┌─ Data extract

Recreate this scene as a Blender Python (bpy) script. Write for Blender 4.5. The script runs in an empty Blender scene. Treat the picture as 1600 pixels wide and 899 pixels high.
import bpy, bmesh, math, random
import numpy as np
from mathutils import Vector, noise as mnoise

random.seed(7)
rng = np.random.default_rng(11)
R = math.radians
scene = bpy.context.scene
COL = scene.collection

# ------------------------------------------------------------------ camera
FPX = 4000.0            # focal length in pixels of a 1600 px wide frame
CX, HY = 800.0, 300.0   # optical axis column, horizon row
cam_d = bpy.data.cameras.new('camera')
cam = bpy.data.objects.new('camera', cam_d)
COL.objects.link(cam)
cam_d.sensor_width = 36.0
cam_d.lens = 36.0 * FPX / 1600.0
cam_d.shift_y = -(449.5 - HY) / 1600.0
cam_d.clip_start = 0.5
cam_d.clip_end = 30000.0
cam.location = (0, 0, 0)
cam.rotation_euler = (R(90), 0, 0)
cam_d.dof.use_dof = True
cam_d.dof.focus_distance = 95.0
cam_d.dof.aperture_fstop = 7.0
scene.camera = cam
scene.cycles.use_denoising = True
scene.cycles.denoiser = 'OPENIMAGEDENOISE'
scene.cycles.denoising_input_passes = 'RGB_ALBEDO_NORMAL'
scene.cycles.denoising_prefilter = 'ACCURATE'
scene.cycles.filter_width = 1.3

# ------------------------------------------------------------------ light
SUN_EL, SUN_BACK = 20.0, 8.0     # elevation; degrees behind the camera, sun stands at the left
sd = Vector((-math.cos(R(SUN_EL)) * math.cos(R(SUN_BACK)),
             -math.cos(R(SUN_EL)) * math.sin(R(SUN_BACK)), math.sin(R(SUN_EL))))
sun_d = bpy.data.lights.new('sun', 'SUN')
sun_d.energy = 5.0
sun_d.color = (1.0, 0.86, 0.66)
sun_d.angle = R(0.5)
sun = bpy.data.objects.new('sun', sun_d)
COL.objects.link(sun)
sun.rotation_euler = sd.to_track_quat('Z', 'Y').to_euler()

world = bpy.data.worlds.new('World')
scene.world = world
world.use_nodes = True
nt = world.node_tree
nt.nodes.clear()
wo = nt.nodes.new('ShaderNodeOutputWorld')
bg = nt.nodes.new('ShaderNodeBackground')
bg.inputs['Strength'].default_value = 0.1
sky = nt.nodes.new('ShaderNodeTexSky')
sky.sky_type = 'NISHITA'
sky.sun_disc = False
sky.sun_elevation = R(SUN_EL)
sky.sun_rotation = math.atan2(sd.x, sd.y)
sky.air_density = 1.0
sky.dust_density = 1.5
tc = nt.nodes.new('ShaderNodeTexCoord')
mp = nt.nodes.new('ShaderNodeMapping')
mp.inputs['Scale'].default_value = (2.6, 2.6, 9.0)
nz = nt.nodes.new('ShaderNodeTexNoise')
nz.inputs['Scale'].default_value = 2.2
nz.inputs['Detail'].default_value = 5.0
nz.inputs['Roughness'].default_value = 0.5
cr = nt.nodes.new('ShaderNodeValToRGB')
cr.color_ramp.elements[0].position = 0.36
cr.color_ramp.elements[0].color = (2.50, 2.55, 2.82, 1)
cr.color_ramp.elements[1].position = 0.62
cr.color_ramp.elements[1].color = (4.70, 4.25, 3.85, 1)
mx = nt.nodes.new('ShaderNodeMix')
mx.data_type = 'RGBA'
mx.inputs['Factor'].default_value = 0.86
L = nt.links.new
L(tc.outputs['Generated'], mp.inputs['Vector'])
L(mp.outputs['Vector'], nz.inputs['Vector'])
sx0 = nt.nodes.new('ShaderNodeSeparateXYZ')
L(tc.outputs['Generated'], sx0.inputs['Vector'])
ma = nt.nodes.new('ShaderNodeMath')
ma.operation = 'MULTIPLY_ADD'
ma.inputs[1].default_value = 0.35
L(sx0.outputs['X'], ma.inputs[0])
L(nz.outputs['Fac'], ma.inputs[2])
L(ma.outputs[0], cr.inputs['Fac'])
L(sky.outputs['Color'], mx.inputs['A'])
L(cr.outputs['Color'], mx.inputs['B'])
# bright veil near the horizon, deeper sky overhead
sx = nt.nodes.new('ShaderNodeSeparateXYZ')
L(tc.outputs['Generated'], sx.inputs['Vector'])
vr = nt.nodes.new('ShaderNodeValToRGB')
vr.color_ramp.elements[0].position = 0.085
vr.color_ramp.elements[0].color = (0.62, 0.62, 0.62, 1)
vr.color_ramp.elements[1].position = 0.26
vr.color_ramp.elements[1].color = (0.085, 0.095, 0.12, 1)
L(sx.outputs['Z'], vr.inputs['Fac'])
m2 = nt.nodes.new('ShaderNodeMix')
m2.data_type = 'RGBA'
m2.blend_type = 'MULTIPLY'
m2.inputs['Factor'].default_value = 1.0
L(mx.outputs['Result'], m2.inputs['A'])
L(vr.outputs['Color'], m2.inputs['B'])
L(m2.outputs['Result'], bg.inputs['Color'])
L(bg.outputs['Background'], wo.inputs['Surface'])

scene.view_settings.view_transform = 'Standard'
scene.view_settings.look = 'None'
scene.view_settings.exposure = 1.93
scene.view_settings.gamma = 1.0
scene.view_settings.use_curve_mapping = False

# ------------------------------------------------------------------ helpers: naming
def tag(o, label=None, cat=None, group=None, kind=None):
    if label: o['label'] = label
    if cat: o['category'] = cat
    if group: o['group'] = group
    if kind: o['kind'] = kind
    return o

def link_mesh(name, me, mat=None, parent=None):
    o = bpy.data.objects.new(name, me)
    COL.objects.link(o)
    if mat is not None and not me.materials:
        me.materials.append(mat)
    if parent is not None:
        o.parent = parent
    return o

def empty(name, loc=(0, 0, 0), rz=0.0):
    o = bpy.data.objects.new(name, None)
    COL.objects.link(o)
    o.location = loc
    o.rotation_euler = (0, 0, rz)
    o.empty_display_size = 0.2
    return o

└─

- Work to do -
Reproduce all the data word for word.

- Solution to the exercise -
Recreate this scene as a Blender Python (bpy) script. Write for Blender 4.5. The script runs in an empty Blender scene. Treat the picture as 1600 pixels wide and 899 pixels high.
import bpy, bmesh, math, random
import numpy as np
from mathutils import Vector, noise as mnoise

random.seed(7)
rng = np.random.default_rng(11)
R = math.radians
scene = bpy.context.scene
COL = scene.collection

# ------------------------------------------------------------------ camera
FPX = 4000.0            # focal length in pixels of a 1600 px wide frame
CX, HY = 800.0, 300.0   # optical axis column, horizon row
cam_d = bpy.data.cameras.new('camera')
cam = bpy.data.objects.new('camera', cam_d)
COL.objects.link(cam)
cam_d.sensor_width = 36.0
cam_d.lens = 36.0 * FPX / 1600.0
cam_d.shift_y = -(449.5 - HY) / 1600.0
cam_d.clip_start = 0.5
cam_d.clip_end = 30000.0
cam.location = (0, 0, 0)
cam.rotation_euler = (R(90), 0, 0)
cam_d.dof.use_dof = True
cam_d.dof.focus_distance = 95.0
cam_d.dof.aperture_fstop = 7.0
scene.camera = cam
scene.cycles.use_denoising = True
scene.cycles.denoiser = 'OPENIMAGEDENOISE'
scene.cycles.denoising_input_passes = 'RGB_ALBEDO_NORMAL'
scene.cycles.denoising_prefilter = 'ACCURATE'
scene.cycles.filter_width = 1.3

# ------------------------------------------------------------------ light
SUN_EL, SUN_BACK = 20.0, 8.0     # elevation; degrees behind the camera, sun stands at the left
sd = Vector((-math.cos(R(SUN_EL)) * math.cos(R(SUN_BACK)),
             -math.cos(R(SUN_EL)) * math.sin(R(SUN_BACK)), math.sin(R(SUN_EL))))
sun_d = bpy.data.lights.new('sun', 'SUN')
sun_d.energy = 5.0
sun_d.color = (1.0, 0.86, 0.66)
sun_d.angle = R(0.5)
sun = bpy.data.objects.new('sun', sun_d)
COL.objects.link(sun)
sun.rotation_euler = sd.to_track_quat('Z', 'Y').to_euler()

world = bpy.data.worlds.new('World')
scene.world = world
world.use_nodes = True
nt = world.node_tree
nt.nodes.clear()
wo = nt.nodes.new('ShaderNodeOutputWorld')
bg = nt.nodes.new('ShaderNodeBackground')
bg.inputs['Strength'].default_value = 0.1
sky = nt.nodes.new('ShaderNodeTexSky')
sky.sky_type = 'NISHITA'
sky.sun_disc = False
sky.sun_elevation = R(SUN_EL)
sky.sun_rotation = math.atan2(sd.x, sd.y)
sky.air_density = 1.0
sky.dust_density = 1.5
tc = nt.nodes.new('ShaderNodeTexCoord')
mp = nt.nodes.new('ShaderNodeMapping')
mp.inputs['Scale'].default_value = (2.6, 2.6, 9.0)
nz = nt.nodes.new('ShaderNodeTexNoise')
nz.inputs['Scale'].default_value = 2.2
nz.inputs['Detail'].default_value = 5.0
nz.inputs['Roughness'].default_value = 0.5
cr = nt.nodes.new('ShaderNodeValToRGB')
cr.color_ramp.elements[0].position = 0.36
cr.color_ramp.elements[0].color = (2.50, 2.55, 2.82, 1)
cr.color_ramp.elements[1].position = 0.62
cr.color_ramp.elements[1].color = (4.70, 4.25, 3.85, 1)
mx = nt.nodes.new('ShaderNodeMix')
mx.data_type = 'RGBA'
mx.inputs['Factor'].default_value = 0.86
L = nt.links.new
L(tc.outputs['Generated'], mp.inputs['Vector'])
L(mp.outputs['Vector'], nz.inputs['Vector'])
sx0 = nt.nodes.new('ShaderNodeSeparateXYZ')
L(tc.outputs['Generated'], sx0.inputs['Vector'])
ma = nt.nodes.new('ShaderNodeMath')
ma.operation = 'MULTIPLY_ADD'
ma.inputs[1].default_value = 0.35
L(sx0.outputs['X'], ma.inputs[0])
L(nz.outputs['Fac'], ma.inputs[2])
L(ma.outputs[0], cr.inputs['Fac'])
L(sky.outputs['Color'], mx.inputs['A'])
L(cr.outputs['Color'], mx.inputs['B'])
# bright veil near the horizon, deeper sky overhead
sx = nt.nodes.new('ShaderNodeSeparateXYZ')
L(tc.outputs['Generated'], sx.inputs['Vector'])
vr = nt.nodes.new('ShaderNodeValToRGB')
vr.color_ramp.elements[0].position = 0.085
vr.color_ramp.elements[0].color = (0.62, 0.62, 0.62, 1)
vr.color_ramp.elements[1].position = 0.26
vr.color_ramp.elements[1].color = (0.085, 0.095, 0.12, 1)
L(sx.outputs['Z'], vr.inputs['Fac'])
m2 = nt.nodes.new('ShaderNodeMix')
m2.data_type = 'RGBA'
m2.blend_type = 'MULTIPLY'
m2.inputs['Factor'].default_value = 1.0
L(mx.outputs['Result'], m2.inputs['A'])
L(vr.outputs['Color'], m2.inputs['B'])
L(m2.outputs['Result'], bg.inputs['Color'])
L(bg.outputs['Background'], wo.inputs['Surface'])

scene.view_settings.view_transform = 'Standard'
scene.view_settings.look = 'None'
scene.view_settings.exposure = 1.93
scene.view_settings.gamma = 1.0
scene.view_settings.use_curve_mapping = False

# ------------------------------------------------------------------ helpers: naming
def tag(o, label=None, cat=None, group=None, kind=None):
    if label: o['label'] = label
    if cat: o['category'] = cat
    if group: o['group'] = group
    if kind: o['kind'] = kind
    return o

def link_mesh(name, me, mat=None, parent=None):
    o = bpy.data.objects.new(name, me)
    COL.objects.link(o)
    if mat is not None and not me.materials:
        me.materials.append(mat)
    if parent is not None:
        o.parent = parent
    return o

def empty(name, loc=(0, 0, 0), rz=0.0):
    o = bpy.data.objects.new(name, None)
    COL.objects.link(o)
    o.location = loc
    o.rotation_euler = (0, 0, rz)
    o.empty_display_size = 0.2
    return o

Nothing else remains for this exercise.